OBJECTIVE – Scan the data below. Pull out each line where "that" occurs.

THE INPUT –
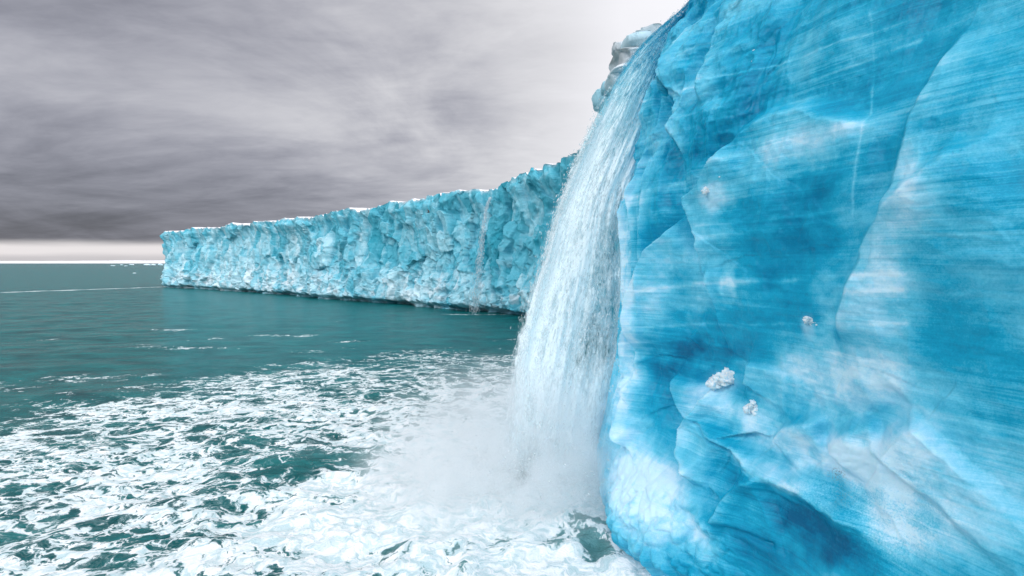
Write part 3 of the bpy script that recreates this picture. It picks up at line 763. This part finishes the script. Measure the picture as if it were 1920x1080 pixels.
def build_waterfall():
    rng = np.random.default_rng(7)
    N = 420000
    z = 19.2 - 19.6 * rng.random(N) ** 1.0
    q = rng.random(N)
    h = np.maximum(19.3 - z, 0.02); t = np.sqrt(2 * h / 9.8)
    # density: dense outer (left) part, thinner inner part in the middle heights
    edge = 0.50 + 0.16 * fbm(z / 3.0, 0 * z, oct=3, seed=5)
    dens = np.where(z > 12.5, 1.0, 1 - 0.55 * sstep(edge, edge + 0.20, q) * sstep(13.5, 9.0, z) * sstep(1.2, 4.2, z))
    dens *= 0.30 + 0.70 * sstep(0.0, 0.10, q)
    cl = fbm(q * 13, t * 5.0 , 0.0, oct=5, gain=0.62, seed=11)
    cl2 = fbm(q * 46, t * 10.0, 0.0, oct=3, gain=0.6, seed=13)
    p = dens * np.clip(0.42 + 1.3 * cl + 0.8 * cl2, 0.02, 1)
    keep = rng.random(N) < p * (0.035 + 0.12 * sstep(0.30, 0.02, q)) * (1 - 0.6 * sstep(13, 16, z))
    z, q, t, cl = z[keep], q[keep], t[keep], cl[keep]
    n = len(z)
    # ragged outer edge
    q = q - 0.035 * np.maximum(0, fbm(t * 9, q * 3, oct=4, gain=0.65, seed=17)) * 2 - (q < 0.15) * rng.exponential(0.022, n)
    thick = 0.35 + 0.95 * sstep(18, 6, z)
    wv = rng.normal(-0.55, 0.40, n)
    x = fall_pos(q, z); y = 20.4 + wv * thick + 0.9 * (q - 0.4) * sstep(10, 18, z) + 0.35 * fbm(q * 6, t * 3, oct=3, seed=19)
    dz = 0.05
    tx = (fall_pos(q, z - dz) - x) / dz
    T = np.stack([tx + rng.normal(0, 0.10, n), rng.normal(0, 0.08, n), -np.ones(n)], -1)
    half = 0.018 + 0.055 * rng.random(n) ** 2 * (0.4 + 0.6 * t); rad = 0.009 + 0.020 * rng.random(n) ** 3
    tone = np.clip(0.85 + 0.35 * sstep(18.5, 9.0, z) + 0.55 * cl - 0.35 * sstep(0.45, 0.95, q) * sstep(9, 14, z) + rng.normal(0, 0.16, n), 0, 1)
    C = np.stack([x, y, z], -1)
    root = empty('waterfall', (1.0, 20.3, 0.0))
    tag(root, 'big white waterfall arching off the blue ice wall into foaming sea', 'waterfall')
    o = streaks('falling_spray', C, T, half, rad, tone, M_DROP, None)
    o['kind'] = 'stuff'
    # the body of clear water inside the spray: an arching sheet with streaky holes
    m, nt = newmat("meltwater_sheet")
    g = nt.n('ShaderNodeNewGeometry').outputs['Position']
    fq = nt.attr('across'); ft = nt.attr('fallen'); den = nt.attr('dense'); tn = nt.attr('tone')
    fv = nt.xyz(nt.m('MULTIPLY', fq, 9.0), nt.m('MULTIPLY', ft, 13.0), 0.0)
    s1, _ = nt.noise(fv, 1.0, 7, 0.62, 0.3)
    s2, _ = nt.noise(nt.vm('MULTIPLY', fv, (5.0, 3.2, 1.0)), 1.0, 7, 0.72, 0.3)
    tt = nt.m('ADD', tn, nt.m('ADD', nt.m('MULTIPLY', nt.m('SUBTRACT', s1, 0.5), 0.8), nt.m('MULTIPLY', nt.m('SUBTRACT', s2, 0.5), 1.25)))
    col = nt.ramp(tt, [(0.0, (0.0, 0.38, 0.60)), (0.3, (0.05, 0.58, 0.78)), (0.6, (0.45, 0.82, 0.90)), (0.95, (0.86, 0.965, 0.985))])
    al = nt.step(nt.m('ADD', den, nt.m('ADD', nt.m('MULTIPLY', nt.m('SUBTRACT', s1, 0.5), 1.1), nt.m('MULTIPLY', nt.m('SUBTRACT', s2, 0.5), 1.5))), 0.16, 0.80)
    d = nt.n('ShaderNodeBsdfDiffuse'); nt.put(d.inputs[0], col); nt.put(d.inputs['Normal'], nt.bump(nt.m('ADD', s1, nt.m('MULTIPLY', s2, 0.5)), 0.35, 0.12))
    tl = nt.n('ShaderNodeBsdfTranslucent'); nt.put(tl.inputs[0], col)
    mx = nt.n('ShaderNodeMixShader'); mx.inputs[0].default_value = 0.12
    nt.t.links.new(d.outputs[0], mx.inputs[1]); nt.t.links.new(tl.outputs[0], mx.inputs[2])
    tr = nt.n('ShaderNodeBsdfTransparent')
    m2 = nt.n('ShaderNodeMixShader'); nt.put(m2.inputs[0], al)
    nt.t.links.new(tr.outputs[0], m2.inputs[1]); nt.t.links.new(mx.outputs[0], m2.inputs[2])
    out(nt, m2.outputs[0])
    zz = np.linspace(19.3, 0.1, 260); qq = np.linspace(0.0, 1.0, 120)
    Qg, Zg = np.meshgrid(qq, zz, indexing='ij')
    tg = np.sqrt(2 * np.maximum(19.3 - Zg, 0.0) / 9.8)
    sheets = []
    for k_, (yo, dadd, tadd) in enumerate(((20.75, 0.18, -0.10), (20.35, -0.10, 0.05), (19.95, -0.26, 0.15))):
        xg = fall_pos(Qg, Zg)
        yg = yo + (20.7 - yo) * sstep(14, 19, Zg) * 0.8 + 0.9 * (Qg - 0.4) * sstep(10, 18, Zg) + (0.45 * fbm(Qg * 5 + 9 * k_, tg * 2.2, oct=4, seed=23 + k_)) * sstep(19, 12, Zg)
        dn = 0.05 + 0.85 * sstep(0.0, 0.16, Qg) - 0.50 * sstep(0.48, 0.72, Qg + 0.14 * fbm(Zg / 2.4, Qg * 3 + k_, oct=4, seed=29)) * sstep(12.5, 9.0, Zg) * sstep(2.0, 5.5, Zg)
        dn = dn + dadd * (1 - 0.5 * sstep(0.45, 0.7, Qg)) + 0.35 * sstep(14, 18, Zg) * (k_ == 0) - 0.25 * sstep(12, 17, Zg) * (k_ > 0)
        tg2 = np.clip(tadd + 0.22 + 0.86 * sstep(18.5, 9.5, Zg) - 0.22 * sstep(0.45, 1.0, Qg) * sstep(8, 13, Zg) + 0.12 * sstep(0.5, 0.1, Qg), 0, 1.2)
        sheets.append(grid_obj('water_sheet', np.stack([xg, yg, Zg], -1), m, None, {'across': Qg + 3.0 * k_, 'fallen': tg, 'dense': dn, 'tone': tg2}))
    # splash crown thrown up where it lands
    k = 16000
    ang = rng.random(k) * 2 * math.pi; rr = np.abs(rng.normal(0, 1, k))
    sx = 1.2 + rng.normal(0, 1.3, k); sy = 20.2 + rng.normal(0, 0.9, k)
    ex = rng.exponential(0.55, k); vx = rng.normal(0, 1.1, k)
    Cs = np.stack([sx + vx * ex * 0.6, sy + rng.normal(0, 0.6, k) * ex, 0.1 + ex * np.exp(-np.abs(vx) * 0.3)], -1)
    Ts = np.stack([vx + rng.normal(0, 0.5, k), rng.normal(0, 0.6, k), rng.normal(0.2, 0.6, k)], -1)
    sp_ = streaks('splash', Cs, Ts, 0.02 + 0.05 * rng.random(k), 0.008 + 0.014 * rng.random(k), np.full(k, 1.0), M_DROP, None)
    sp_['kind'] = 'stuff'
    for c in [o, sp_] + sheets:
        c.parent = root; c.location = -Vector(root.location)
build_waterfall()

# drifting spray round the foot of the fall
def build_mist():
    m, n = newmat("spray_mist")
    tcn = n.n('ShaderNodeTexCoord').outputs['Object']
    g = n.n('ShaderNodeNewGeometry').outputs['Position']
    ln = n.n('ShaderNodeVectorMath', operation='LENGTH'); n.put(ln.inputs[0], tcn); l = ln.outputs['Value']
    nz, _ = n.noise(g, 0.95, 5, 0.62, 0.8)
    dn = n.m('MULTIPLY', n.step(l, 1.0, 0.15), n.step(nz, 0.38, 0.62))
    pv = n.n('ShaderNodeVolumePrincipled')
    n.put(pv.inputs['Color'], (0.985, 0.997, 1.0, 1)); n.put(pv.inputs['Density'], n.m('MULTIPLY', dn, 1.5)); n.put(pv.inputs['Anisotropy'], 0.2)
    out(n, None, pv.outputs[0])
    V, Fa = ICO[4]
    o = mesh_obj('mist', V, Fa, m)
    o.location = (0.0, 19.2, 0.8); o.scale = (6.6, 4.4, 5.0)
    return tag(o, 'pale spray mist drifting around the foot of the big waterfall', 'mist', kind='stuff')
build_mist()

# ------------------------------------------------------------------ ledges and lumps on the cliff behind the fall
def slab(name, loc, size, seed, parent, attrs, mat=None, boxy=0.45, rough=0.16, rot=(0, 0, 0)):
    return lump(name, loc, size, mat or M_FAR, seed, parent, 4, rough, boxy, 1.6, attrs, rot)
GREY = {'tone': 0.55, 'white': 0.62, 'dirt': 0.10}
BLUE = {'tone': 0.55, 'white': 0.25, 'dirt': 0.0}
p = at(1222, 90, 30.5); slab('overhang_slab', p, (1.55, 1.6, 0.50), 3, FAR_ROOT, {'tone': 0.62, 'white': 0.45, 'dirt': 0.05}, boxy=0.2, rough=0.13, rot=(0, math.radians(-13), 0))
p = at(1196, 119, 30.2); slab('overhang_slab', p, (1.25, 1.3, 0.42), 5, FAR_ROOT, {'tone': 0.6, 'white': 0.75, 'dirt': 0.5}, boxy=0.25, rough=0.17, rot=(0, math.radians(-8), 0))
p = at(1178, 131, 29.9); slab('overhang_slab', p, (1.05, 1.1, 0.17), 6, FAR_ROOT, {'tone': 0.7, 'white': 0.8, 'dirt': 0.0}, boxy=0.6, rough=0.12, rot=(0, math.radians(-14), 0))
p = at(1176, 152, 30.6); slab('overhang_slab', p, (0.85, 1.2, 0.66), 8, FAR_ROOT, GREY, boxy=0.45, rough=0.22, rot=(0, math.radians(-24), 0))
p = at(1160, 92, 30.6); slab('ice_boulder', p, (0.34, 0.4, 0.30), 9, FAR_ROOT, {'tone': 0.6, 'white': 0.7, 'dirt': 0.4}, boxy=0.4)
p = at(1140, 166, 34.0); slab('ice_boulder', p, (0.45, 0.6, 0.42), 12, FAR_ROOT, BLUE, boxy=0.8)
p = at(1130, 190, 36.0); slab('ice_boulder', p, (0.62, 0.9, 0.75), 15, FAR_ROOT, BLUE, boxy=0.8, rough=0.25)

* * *

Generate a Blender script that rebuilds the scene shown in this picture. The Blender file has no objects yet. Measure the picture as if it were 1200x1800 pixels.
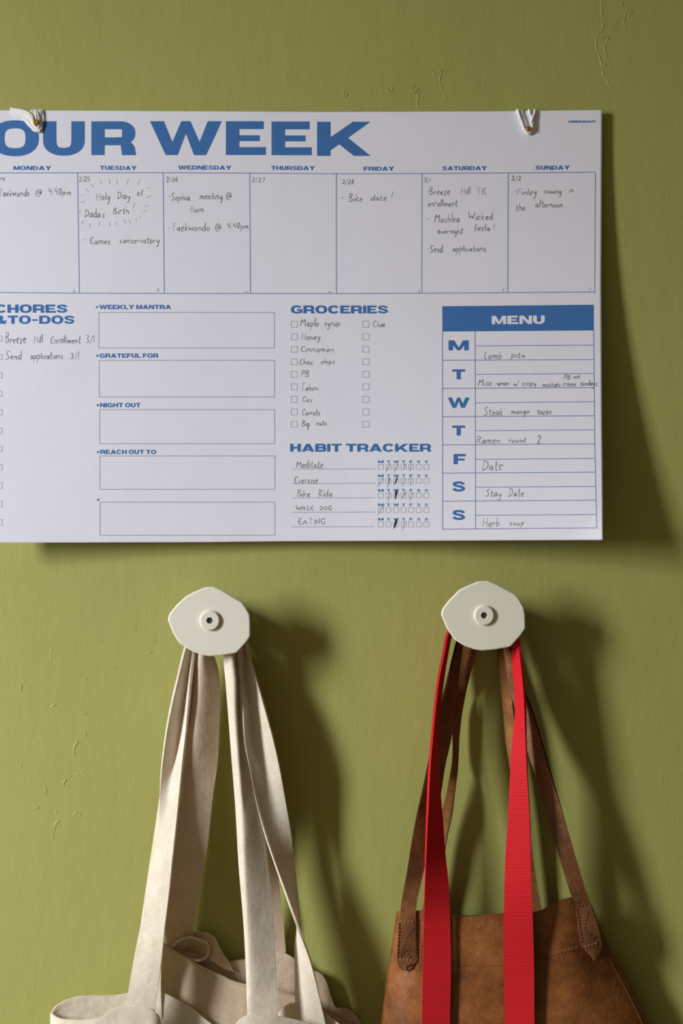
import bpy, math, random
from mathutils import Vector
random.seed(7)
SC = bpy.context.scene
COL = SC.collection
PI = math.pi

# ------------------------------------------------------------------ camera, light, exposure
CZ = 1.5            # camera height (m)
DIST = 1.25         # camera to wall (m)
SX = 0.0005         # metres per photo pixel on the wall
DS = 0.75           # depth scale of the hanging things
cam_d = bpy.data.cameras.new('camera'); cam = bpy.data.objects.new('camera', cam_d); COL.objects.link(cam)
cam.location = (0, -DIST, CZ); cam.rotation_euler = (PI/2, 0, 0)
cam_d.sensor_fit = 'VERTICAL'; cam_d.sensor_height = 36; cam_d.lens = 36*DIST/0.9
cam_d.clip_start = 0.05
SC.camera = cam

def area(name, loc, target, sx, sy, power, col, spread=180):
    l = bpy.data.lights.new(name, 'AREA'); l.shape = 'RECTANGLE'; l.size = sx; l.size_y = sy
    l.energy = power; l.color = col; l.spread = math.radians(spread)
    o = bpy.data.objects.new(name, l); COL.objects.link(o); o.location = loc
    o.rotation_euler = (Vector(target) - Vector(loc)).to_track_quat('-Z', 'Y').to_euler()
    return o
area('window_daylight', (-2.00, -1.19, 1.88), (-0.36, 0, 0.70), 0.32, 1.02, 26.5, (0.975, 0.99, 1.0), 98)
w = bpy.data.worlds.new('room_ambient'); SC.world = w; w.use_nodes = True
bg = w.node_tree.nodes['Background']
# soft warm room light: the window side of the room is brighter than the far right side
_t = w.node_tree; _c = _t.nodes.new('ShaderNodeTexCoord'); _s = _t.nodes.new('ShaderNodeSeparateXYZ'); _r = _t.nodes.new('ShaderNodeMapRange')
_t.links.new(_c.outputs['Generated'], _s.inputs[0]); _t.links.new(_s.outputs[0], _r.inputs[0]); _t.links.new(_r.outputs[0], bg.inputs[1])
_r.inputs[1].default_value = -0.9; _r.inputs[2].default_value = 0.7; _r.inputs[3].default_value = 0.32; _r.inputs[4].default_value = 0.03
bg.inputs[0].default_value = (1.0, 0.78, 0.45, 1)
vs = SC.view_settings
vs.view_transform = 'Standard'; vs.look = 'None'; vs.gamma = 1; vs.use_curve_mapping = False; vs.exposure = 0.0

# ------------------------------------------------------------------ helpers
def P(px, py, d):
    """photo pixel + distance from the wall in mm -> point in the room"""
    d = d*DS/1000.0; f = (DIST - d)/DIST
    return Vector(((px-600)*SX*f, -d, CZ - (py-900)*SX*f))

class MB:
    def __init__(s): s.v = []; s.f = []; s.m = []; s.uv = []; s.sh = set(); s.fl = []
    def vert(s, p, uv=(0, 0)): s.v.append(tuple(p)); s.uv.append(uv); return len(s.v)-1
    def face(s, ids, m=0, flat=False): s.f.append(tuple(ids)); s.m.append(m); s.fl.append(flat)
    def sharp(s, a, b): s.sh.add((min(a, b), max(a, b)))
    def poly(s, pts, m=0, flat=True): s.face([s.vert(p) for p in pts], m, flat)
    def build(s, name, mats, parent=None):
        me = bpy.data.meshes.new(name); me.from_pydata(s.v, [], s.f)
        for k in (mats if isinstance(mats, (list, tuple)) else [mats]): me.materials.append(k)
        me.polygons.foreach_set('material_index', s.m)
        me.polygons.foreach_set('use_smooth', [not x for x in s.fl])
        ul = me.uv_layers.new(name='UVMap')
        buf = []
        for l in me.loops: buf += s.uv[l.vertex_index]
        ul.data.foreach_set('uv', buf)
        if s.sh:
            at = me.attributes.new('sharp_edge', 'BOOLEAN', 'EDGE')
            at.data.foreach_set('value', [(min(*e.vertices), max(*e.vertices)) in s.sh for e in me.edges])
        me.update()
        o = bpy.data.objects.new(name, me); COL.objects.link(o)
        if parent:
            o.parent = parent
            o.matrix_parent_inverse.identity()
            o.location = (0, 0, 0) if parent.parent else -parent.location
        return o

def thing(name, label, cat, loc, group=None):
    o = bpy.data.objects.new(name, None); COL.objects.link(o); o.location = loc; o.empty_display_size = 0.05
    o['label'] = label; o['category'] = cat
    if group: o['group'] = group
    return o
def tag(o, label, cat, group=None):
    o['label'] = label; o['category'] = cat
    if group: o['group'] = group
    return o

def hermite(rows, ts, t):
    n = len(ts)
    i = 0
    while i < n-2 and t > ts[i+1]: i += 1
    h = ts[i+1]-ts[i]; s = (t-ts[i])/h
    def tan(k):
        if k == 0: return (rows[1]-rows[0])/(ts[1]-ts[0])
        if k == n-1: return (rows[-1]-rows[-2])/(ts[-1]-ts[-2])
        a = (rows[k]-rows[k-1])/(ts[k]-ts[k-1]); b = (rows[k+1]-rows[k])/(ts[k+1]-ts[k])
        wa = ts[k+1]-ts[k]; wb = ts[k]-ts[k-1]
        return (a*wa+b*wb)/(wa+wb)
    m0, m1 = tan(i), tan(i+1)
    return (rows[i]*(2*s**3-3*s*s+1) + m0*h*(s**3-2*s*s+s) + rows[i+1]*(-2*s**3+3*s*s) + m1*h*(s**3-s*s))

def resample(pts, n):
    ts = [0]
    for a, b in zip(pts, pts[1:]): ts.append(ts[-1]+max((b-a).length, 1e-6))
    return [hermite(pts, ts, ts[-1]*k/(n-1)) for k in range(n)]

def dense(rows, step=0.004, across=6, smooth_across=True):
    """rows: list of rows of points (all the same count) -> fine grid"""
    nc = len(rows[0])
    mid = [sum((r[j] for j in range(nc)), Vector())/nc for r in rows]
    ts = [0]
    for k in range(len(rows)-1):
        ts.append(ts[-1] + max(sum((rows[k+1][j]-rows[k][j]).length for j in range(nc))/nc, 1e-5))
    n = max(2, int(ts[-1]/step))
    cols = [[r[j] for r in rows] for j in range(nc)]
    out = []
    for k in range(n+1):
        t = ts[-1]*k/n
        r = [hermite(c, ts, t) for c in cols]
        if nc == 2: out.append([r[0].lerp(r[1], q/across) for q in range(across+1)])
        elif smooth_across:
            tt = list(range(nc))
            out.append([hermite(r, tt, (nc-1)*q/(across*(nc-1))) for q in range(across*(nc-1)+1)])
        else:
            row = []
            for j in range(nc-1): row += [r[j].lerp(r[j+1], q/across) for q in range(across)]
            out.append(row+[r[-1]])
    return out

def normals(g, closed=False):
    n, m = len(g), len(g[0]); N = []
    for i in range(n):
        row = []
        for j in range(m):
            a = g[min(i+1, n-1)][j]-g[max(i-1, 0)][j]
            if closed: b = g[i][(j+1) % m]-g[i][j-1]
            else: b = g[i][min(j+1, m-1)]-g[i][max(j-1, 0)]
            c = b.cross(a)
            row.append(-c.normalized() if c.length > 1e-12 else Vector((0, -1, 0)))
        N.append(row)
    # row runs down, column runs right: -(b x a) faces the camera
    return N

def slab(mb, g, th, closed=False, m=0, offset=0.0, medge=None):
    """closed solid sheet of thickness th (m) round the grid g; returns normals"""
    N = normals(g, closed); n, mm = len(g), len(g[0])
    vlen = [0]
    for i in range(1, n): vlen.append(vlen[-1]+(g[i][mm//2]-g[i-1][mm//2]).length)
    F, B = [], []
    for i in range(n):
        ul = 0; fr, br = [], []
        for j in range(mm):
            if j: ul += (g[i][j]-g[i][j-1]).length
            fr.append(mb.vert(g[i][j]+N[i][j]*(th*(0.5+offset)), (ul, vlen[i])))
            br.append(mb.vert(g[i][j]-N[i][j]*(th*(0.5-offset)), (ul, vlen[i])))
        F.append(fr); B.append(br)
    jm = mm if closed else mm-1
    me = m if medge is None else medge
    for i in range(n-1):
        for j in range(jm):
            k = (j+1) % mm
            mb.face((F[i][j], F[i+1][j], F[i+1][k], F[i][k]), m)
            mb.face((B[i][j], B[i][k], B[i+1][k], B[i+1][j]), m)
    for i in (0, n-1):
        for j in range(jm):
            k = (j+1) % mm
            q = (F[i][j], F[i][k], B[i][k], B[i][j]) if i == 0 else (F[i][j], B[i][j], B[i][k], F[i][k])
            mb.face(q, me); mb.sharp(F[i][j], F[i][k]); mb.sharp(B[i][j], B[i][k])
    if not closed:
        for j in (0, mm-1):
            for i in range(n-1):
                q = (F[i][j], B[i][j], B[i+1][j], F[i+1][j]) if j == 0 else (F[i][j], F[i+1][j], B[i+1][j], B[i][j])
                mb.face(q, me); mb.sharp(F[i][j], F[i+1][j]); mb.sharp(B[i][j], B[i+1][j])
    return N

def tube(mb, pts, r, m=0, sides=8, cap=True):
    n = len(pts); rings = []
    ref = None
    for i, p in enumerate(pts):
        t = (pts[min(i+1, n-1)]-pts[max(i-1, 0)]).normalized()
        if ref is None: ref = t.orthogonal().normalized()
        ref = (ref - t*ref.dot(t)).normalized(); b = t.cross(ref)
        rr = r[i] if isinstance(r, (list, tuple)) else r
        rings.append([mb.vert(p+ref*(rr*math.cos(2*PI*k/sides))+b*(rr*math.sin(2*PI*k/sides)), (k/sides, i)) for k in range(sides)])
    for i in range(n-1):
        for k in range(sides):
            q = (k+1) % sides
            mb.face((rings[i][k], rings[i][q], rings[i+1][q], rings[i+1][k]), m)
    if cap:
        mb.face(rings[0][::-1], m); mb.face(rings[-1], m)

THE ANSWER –
Write part 3 of the bpy script that recreates this picture. It picks up at line 763. This part finishes the script. Measure the picture as if it were 1920x1080 pixels.
Generate a Blender script that rebuilds the scene shown in this picture. The Blender file has no objects yet. Measure the picture as if it were 1200x1800 pixels.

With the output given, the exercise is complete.